In 1981, disc golf came to Utah. A handful of players installed 18 holes at Rosepark—Utah's first course and among the first hundred on Earth. Five years later, the city converted it to the Jordan River Par-3 Golf Course. Tony Finau learned to play there as a kid. Disc golf disappeared from the site for nearly three decades.

On November 22, 2014, it came back. Local designers Mike Milne, Brian Usher, Marc Grimes, and Markus Mika worked with the Tunnel Runners club to build a modern course on the bones of the old one. They called it Roots. The name stuck.

Today it's one of Utah's busiest courses. The same ground where Utah disc golf started is back in play, over 40 years later. Full circle.

Dragonfly

E 1630 S, Lehi, UT 84043
Championship Schedule
Saturday & Sunday (July 18–19)
B Pool FP50, FP55, FA1, FJ18

Carved from 40 acres of wetland that Lehi didn't know what to do with. Built by volunteers. Now Utah County's toughest championship course.
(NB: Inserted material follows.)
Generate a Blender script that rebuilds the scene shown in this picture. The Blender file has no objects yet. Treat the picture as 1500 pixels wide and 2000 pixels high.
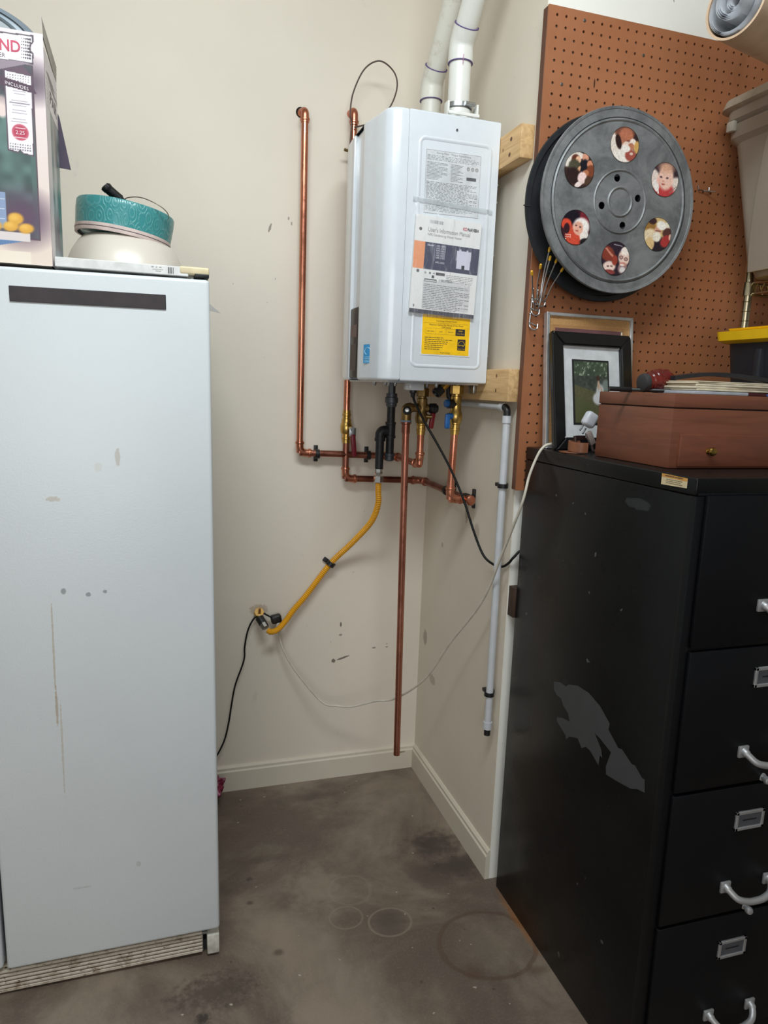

In 2020, Curtis Clements asked about building a disc golf course in Lehi. Everyone said the city wasn't interested. He asked anyway. The parks director said no chance, no money, no interest. But someone else suggested Spring Creek: 40 acres of swamp the city couldn't develop. Clements walked it with his dad that fall. The city gave them $25,000 and said good luck.

Two and a half years of volunteer work followed. The first workday brought 100 people; by the end, five regulars were doing most of it. They bought a mower that got destroyed hitting stumps. Spring turned the ground to swamp. Russian olives (invasive thorny nightmares) had to be cleared by hand. Hole 2 alone took 200 trees. But the holes Clements envisioned on that first walk came together exactly as planned.

In 2025, Lehi finally stepped up: equipment, maintenance crews, real infrastructure. The wetland nobody wanted now grows natural grass year-round without irrigation. The course has legitimate par fours and punishing technical corridors. It's the toughest layout in Utah County. In 2026, the world's best women disc golfers will throw through fairways carved from swampland by a community that refused to give up.